THE TASK: Keep only the lines from the top of the listing through the one with "# 0 field, 1", and reproduce them unaltered.

---------- COLLECTED DATA

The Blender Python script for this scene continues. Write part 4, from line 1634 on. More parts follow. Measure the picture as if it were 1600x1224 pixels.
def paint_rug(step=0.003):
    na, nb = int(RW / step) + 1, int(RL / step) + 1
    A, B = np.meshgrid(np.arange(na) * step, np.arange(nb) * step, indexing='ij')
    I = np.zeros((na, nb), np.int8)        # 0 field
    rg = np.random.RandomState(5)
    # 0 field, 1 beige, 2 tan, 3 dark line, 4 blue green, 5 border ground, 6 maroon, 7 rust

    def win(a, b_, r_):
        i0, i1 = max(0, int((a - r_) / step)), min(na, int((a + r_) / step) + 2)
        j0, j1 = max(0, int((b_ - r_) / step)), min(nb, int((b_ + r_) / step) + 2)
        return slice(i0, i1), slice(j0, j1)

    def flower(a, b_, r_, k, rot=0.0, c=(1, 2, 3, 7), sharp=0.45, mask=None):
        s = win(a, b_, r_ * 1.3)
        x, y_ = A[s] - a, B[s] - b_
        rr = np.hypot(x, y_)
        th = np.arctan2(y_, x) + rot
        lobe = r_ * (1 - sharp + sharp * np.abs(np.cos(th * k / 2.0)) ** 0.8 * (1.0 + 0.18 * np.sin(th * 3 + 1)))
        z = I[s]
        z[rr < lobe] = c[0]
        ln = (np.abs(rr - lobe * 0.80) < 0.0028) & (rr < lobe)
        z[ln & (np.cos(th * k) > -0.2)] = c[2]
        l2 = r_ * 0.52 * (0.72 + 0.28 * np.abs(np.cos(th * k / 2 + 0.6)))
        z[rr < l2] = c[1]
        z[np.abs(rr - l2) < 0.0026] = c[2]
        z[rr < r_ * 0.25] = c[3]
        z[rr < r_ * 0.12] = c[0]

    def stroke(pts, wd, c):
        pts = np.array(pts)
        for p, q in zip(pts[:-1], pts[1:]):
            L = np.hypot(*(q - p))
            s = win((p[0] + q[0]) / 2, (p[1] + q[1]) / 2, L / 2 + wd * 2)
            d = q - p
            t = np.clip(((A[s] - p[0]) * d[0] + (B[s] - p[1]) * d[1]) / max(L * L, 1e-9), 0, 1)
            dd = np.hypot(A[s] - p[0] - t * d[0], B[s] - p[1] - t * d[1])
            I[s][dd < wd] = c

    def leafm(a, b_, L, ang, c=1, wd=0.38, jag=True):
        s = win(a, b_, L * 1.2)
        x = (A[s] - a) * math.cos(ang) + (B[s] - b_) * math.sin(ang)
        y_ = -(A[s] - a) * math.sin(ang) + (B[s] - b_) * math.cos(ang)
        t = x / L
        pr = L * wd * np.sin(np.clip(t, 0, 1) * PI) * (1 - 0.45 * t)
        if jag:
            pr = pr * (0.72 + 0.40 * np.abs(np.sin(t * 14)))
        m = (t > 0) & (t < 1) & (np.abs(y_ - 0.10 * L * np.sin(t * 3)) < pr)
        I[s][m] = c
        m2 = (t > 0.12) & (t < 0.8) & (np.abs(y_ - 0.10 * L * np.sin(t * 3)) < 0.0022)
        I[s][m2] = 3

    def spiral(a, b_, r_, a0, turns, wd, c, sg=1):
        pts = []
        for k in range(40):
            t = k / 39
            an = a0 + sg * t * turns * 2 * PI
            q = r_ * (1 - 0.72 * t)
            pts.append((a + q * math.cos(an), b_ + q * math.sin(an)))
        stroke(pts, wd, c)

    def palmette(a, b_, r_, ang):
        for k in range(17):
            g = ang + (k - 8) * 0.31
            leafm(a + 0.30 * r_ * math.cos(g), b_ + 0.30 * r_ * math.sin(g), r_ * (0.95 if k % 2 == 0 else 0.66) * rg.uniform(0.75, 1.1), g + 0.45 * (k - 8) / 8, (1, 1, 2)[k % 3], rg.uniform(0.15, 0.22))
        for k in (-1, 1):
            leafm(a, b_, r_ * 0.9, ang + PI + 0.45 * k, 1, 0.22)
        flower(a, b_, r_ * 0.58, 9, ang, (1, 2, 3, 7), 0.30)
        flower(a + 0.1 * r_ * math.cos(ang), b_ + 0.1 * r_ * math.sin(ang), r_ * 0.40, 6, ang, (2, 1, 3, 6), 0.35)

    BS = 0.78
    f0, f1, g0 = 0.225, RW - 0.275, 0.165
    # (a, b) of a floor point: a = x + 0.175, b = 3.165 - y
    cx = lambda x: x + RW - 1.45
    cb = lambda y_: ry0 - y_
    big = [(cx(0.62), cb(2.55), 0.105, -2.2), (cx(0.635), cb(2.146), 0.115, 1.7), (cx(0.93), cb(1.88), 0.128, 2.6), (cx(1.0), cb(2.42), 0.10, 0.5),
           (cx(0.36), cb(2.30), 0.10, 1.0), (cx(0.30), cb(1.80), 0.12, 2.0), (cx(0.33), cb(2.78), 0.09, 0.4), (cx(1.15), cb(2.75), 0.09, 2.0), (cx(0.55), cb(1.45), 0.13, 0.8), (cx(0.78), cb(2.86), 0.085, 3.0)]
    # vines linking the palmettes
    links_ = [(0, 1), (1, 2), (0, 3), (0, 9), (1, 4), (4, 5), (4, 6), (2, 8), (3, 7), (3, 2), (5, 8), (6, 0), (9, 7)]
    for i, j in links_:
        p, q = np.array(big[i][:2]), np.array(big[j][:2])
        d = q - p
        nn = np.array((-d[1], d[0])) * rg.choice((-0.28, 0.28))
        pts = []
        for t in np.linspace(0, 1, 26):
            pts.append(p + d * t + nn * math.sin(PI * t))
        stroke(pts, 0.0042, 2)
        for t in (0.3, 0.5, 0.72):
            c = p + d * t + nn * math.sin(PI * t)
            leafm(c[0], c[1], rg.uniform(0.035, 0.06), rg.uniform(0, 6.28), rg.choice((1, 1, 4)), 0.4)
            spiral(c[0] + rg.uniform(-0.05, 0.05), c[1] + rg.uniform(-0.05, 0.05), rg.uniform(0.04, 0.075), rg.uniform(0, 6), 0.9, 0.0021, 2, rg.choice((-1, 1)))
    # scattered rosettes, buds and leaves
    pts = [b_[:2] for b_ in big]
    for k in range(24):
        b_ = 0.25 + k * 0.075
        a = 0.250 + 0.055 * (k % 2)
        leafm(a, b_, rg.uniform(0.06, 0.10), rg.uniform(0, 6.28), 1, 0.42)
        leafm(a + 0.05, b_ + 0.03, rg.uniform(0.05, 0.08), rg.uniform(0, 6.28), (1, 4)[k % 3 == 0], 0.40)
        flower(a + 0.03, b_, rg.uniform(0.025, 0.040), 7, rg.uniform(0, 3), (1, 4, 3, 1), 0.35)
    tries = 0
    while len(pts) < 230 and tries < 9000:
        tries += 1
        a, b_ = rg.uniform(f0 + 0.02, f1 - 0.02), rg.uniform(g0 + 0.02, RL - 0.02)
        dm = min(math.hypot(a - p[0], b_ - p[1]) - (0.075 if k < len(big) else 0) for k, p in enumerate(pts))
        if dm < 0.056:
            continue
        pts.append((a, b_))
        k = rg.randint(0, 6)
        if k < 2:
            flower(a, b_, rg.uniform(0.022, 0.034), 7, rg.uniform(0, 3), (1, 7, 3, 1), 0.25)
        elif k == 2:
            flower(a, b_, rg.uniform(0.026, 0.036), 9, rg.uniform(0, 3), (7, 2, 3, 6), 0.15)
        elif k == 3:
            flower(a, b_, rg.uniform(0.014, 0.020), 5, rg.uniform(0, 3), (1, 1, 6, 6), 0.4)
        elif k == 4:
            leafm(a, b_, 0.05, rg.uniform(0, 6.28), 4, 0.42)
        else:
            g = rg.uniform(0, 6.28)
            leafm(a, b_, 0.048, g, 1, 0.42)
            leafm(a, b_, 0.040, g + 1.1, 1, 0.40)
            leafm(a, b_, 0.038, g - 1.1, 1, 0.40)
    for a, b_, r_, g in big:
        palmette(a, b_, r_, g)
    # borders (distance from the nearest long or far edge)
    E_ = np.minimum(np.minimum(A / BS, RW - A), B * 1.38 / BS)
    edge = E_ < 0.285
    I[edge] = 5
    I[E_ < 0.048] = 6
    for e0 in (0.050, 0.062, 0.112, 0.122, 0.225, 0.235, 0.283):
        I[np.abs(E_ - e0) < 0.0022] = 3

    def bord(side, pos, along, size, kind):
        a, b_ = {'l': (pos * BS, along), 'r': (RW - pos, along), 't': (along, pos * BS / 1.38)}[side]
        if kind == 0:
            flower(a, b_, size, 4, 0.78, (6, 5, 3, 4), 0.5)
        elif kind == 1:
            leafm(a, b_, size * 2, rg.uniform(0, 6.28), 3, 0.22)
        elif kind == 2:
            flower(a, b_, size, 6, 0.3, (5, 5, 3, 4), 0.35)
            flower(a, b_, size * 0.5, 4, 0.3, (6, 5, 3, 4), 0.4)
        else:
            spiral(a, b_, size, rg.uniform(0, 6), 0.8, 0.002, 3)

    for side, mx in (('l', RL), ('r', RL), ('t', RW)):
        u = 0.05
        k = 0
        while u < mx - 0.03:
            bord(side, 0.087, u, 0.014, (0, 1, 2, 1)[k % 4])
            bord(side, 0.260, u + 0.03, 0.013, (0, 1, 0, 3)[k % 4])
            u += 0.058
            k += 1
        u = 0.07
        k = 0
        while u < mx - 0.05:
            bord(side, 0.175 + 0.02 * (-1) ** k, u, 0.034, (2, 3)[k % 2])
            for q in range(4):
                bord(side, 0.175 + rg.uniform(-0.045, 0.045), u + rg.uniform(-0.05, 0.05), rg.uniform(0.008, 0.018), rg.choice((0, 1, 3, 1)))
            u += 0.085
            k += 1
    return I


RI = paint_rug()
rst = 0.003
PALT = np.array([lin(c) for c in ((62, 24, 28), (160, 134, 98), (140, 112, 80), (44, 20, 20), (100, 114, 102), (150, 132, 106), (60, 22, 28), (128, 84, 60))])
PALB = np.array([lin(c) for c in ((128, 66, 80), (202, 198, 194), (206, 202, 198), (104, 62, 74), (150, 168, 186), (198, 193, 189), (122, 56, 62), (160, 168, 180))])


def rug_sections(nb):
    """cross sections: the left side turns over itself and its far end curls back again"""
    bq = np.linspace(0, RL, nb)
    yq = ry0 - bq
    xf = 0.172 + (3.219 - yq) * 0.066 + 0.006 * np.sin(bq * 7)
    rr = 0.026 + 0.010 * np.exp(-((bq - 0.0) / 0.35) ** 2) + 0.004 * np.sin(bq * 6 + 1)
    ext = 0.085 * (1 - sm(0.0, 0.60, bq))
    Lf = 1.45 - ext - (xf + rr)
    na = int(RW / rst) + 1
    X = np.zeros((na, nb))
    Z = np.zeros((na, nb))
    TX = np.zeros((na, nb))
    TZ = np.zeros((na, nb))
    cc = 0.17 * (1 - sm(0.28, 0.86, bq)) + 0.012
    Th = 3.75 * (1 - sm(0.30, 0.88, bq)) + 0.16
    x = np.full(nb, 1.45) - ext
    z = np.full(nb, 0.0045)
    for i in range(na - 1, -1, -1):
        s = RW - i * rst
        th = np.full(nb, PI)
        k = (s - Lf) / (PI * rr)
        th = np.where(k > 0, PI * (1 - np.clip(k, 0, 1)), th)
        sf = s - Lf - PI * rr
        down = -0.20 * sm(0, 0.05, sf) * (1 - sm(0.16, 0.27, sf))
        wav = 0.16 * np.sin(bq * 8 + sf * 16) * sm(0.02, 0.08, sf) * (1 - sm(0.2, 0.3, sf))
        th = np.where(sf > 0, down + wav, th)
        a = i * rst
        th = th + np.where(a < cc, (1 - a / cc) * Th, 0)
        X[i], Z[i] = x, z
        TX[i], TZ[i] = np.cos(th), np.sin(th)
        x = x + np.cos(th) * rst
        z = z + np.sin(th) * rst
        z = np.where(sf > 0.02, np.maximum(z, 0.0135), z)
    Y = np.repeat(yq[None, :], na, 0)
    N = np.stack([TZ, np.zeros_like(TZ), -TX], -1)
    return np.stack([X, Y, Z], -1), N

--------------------

ANSWER TO THE EXERCISE:
The Blender Python script for this scene continues. Write part 4, from line 1634 on. More parts follow. Measure the picture as if it were 1600x1224 pixels.
def paint_rug(step=0.003):
    na, nb = int(RW / step) + 1, int(RL / step) + 1
    A, B = np.meshgrid(np.arange(na) * step, np.arange(nb) * step, indexing='ij')
    I = np.zeros((na, nb), np.int8)        # 0 field
    rg = np.random.RandomState(5)
    # 0 field, 1 beige, 2 tan, 3 dark line, 4 blue green, 5 border ground, 6 maroon, 7 rust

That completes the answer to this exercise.